— START OF Material shown —
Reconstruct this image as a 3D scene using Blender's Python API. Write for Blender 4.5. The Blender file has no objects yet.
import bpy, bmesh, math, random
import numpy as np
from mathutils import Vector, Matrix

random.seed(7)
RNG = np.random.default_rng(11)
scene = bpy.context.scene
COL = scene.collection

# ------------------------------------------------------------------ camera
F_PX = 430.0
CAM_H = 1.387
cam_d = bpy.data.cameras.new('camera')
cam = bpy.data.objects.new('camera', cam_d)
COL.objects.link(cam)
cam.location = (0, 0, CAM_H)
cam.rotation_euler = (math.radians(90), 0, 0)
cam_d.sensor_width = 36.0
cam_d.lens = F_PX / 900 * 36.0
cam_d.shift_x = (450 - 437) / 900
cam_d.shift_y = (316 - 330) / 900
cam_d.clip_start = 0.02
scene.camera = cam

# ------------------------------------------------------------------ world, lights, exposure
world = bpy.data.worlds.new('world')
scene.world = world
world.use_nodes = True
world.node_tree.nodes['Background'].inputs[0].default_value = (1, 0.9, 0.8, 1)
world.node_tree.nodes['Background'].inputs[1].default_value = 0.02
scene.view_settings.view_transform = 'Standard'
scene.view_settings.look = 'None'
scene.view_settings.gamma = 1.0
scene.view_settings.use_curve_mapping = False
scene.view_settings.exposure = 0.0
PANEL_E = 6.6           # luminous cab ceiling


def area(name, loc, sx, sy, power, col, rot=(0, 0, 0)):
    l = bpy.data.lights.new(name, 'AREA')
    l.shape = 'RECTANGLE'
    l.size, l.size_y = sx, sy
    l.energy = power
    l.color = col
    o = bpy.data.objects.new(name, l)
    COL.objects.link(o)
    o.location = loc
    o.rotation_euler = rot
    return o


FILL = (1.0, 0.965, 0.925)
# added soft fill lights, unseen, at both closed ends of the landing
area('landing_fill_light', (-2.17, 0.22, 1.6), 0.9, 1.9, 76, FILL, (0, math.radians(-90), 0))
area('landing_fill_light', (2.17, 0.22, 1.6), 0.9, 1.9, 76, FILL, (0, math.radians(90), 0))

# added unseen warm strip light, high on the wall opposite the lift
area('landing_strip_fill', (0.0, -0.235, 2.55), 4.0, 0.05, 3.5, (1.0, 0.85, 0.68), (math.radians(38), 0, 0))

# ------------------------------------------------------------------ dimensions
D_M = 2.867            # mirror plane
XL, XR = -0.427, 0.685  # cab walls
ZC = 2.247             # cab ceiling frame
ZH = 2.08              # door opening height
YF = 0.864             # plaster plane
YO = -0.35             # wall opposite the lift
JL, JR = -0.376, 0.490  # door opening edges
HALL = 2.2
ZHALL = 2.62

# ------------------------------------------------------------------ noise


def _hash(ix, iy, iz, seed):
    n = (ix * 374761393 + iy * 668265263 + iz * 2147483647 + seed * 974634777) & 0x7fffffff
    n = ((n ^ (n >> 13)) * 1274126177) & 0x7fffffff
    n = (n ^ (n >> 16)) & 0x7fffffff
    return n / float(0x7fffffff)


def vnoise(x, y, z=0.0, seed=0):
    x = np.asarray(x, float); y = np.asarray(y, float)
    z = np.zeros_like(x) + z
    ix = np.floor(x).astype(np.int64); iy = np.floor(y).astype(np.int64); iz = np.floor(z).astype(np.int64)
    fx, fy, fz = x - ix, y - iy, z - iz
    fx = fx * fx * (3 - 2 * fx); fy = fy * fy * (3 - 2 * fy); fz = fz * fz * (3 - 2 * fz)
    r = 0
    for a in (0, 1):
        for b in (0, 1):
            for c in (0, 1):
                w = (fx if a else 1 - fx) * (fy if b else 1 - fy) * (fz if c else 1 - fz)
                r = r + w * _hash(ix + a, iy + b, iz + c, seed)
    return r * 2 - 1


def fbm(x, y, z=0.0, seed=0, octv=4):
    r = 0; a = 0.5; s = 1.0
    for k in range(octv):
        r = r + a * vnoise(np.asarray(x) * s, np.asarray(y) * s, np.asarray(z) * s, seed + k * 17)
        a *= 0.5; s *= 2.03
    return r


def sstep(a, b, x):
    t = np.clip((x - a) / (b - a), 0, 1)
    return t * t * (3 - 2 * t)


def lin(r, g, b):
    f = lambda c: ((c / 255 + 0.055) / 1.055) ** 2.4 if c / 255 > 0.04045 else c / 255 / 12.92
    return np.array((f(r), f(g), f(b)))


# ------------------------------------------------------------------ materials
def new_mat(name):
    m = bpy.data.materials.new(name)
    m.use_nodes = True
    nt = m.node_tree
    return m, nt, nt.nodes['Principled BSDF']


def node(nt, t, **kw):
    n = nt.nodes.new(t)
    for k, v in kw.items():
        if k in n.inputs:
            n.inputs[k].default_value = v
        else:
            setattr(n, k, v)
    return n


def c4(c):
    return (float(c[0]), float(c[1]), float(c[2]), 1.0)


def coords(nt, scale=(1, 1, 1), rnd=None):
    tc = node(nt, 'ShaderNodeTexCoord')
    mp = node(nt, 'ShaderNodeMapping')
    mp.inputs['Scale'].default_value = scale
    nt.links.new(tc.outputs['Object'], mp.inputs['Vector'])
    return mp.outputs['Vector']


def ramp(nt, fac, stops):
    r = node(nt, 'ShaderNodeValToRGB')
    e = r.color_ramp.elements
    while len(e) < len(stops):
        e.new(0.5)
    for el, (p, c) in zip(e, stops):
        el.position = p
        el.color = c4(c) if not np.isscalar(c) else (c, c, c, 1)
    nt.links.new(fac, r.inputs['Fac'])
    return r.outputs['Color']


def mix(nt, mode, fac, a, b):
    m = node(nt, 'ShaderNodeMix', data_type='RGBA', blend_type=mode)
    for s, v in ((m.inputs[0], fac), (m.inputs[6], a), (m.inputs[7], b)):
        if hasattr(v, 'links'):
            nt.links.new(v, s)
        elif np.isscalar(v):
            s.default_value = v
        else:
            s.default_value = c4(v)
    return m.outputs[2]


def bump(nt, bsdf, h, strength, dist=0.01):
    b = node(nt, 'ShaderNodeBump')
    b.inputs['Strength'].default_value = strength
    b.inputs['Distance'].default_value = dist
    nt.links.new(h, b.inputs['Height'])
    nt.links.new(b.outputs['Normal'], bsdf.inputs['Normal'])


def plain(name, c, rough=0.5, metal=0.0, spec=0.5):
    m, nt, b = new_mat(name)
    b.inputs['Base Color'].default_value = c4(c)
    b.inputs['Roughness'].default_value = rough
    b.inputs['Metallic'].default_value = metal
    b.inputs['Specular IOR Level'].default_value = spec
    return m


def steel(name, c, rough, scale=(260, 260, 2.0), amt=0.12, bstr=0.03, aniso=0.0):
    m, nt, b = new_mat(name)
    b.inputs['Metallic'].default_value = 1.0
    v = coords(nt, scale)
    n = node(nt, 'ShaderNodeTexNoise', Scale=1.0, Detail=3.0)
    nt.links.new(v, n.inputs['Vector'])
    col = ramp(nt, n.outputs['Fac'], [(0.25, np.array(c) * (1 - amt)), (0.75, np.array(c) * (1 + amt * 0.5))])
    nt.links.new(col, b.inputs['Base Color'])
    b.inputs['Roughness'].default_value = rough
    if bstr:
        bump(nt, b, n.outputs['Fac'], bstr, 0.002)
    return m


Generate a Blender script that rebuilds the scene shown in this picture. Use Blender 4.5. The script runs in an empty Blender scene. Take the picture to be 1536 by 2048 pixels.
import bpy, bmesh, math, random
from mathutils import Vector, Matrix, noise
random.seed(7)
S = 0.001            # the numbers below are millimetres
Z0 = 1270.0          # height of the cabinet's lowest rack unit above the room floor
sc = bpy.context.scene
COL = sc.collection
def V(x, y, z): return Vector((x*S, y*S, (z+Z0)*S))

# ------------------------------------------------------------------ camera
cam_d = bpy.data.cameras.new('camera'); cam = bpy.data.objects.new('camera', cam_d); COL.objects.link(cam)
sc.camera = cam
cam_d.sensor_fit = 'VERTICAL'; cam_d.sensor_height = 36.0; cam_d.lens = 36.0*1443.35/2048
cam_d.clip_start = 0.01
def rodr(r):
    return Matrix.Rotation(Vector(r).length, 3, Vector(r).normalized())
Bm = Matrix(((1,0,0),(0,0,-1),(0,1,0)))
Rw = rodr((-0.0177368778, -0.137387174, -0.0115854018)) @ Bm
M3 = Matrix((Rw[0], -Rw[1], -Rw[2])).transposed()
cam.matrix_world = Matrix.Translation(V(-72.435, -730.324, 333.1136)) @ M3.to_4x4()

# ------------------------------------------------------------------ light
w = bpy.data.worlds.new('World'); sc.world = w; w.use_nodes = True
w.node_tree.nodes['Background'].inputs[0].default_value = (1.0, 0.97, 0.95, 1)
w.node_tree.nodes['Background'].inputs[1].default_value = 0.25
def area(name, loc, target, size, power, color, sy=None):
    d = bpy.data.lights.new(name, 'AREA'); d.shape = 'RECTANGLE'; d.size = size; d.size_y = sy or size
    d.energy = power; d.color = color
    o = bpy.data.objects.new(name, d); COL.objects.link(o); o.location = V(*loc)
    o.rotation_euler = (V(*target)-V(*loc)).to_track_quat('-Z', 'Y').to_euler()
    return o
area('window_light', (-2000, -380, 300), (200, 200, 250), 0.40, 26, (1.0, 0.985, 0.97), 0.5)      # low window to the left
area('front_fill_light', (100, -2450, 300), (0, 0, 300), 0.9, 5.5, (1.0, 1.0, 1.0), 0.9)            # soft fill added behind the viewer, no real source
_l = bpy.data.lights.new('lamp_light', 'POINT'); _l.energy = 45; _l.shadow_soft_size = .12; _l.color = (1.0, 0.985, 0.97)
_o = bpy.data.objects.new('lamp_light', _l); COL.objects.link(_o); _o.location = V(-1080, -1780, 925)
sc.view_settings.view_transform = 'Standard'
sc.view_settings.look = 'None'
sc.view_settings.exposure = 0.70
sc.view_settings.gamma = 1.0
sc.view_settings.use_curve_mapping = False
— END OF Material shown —
Transcribe, exactly and without additions, the lines of the records above, beginning with the line that contains "Generate a Blender" and ending with the line that contains "def V(x, y, z): return", both included.

▶ **Task output**:
Generate a Blender script that rebuilds the scene shown in this picture. Use Blender 4.5. The script runs in an empty Blender scene. Take the picture to be 1536 by 2048 pixels.
import bpy, bmesh, math, random
from mathutils import Vector, Matrix, noise
random.seed(7)
S = 0.001            # the numbers below are millimetres
Z0 = 1270.0          # height of the cabinet's lowest rack unit above the room floor
sc = bpy.context.scene
COL = sc.collection
def V(x, y, z): return Vector((x*S, y*S, (z+Z0)*S))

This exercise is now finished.